Espera-se que Jordan Baker, ela mesma irremediavelmente mentirosa, seja capaz de reconhecer um mentiroso só de ouvi-lo, e de fato aquele trecho da história de Gatsby é puro logro, ainda que o Armistício de fato lhe tenha dado cinco meses em Oxford sem o lastro da tradição familiar ancestral. A questão é: em que medida Gatsby espera que acreditem nele? A evocação divina e o gesto teatral com a mão direita, seguido pelo olhar lateral… É claro que seu depoimento não se sustenta. Mas algo ainda mais estranho acontece depois. Quando ele situa San Francisco no Meio-Oeste — como se, na Grã-Bretanha, alguém dissesse ter vindo de Glasgow, na região de Midlandsf —, Nick diz apenas: “Ah”. Nesse momento, não há dúvida de que Gatsby está lhe oferecendo uma prova clara de sua fraude, e Nick escolhe não enxergá-la, ou melhor, não admite sua presença nem chama a atenção para ela. Há um jeito de dizer “ah” que é provavelmente usado por Nick e que expressa de forma tácita: “Sei que você está mentindo, e sei que você sabe que está mentindo, mas, por razões íntimas, talvez por constrangimento diante de uma hipocrisia tão descarada, ou algo mais inescrutável, escolhi não duvidar de sua afirmação”. É exatamente o que Nick repete quando Gatsby despede seus funcionários de forma repentina e inexplicável, contratando um bando de brutamontes deliberadamente grosseiros e desprezíveis. Gatsby “explica”: “São todos da mesma família e cuidavam de um hotelzinho”. Isso é, sem dúvida, mais uma tentativa de fornecer a Nick uma prova clara de sua fraude. Acho que Richard Godden está certíssimo ao sugerir que, através da súbita suspensão de suas opulentas, elegantes, cheias de artistas e ostensivamente extravagantes festas de verão, Gatsby está mostrando de propósito a Nick (e talvez também a Daisy, de forma indireta) seu verdadeiro ambiente, suas verdadeiras raízes criminosas — ele de certo modo esfrega a verdade no nariz de Nick. Que “enxerga”, mas prefere não ver, ou melhor, prefere concentrar-se em outras coisas.

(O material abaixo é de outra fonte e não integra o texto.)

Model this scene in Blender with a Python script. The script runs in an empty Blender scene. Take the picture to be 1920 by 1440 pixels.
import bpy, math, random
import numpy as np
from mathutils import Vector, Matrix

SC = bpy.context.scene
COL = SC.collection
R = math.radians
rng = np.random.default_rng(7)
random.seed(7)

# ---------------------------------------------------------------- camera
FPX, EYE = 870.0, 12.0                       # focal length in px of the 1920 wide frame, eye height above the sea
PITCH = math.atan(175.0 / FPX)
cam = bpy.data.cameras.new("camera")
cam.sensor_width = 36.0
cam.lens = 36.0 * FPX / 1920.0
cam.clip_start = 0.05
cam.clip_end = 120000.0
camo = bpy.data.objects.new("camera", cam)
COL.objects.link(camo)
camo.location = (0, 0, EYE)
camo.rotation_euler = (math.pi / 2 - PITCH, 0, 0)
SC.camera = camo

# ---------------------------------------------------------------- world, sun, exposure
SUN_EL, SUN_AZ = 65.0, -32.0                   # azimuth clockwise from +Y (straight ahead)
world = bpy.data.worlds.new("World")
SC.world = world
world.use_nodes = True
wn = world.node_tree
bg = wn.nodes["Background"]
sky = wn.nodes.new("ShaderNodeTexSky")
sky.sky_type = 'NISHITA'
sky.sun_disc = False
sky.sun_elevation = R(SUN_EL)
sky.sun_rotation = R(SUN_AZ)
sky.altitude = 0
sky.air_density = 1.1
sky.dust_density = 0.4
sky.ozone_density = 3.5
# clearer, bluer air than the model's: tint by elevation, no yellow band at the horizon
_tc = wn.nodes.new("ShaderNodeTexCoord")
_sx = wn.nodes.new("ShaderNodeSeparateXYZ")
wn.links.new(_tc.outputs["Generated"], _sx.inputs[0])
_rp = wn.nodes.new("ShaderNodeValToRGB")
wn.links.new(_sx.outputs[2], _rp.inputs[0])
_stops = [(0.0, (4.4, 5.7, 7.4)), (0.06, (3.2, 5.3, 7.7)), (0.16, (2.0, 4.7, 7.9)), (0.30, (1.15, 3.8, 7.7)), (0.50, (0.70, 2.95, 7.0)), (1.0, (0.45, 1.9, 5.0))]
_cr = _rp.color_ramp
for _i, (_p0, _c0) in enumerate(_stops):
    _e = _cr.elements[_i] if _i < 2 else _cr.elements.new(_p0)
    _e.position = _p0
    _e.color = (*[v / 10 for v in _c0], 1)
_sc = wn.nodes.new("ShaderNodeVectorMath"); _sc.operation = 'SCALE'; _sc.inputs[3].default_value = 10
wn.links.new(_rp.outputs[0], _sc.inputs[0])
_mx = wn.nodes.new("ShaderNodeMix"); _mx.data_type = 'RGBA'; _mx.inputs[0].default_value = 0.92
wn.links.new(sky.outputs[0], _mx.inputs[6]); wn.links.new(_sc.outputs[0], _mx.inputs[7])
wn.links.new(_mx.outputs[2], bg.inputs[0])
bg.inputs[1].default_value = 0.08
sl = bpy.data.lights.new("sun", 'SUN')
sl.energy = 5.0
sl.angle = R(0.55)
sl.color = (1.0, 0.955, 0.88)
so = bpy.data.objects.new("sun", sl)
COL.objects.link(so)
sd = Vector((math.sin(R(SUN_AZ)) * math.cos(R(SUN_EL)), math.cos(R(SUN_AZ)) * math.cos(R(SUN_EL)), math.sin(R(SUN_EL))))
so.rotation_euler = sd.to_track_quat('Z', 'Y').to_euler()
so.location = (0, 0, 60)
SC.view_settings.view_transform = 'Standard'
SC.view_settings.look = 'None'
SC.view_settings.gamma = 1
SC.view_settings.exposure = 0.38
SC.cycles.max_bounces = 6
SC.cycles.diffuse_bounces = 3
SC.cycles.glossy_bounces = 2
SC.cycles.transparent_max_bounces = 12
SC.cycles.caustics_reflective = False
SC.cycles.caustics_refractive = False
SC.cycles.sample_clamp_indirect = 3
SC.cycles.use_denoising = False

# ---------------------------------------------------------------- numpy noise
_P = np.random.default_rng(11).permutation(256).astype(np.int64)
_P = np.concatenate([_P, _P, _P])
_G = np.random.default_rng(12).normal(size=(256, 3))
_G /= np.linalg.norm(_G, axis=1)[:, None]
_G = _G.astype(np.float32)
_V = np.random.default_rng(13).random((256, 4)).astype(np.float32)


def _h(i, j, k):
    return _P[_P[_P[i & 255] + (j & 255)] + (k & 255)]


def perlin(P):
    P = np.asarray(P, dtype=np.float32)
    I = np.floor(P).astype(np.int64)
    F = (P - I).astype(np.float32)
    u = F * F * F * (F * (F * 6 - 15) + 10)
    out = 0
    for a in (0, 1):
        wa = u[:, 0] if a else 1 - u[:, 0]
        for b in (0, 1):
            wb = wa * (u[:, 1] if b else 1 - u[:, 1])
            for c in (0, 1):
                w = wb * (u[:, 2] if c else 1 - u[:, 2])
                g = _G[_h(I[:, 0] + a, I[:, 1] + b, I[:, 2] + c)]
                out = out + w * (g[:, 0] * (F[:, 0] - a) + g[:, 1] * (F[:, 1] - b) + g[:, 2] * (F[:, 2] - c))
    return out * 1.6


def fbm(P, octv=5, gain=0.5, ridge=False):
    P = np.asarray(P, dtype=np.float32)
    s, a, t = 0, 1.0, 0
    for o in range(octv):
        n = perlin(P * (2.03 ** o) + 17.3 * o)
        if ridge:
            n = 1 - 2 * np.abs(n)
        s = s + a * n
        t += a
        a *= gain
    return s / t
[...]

Como Nick admitiu, ele sabe uma coisa ou outra sobre famílias que inventam antepassados e tradições, e até estende aos parentes de Gatsby seu termo pretensioso preferido, “clã”, uma denominação das mais impróprias para os “fazendeiros preguiçosos e fracassados” da família de Gatsby, mais até do que para os covardes Carraway que se esquivaram da guerra. É como se ao menos uma parte dele estivesse pronta para cair no logro de Gatsby — é de família, digamos assim. Outra parte sabe muito bem que estão lhe passando a perna — Gatsby não podia ter sido mais explícito —, mas ele é quase instantaneamente “convencido do contrário”. Podemos interpretar isso como uma ávida credulidade ou uma confiança esforçada. A desconfiança constante e o ceticismo inflexível não são as qualidades mais atraentes deste mundo, e há algo de favorável na gigantesca disposição de Nick em dar a Gatsby o benefício da dúvida. Seria impossível determinar o quanto disso consiste numa generosidade motivada pela atração ao indivíduo (e repulsa aos outros) e quanto disso é conivência, a voluntária suspensão da descrença impelida pelo desejo de “grandiosidade”. O que fica claro é que, confrontado pelos Buchanan deste mundo, Nick ratifica o logro de Gatsby, chegando inclusive a justificá-lo, ampliá-lo e exaltá-lo na narrativa. Ele é, sem dúvida, leal a Gatsby até o fim, cuidando de suas exéquias naquele triste funeral ao qual um ingrato e esquecido “Ninguém” comparece, além de uns poucos empregados, seu patético pai que “comia feito um porco” e o homem dos Olhos de Coruja, que duvidara da autenticidade dos livros de Gatsby e que faz um de seus epitáfios: “Aquele pobre filho da puta”. Nick escreve uma homenagem um pouco mais elogiosa.

 

 

Enquanto aguardava a chegada das provas do livro, em Roma, Fitzgerald escreveu a Maxwell Perkins: “É estranho dizer, mas a minha ideia sobre a imprecisão de Gatsby foi certeira […]. Eu mesmo não sabia como ele era nem no que estava metido […]. De qualquer forma, numa busca muito cuidadosa pelos arquivos (no caso, da mente de um homem) […], hoje conheço Gatsby melhor do que a minha própria filha. Meu instinto inicial era deixá-lo em segundo plano e fazer com que Tom Buchanan dominasse o livro […], mas Gatsby me cativou. Eu o tive por um tempo, depois o perdi, e agora sei que o tenho de novo” (circa 20 de dezembro de 1924). E pouco depois, numa carta a John Peale Bishop: “Você está certo sobre Gatsby ser indistinto e desigual. Eu mesmo nunca pude enxergá-lo com clareza” (9 de agosto de 1925).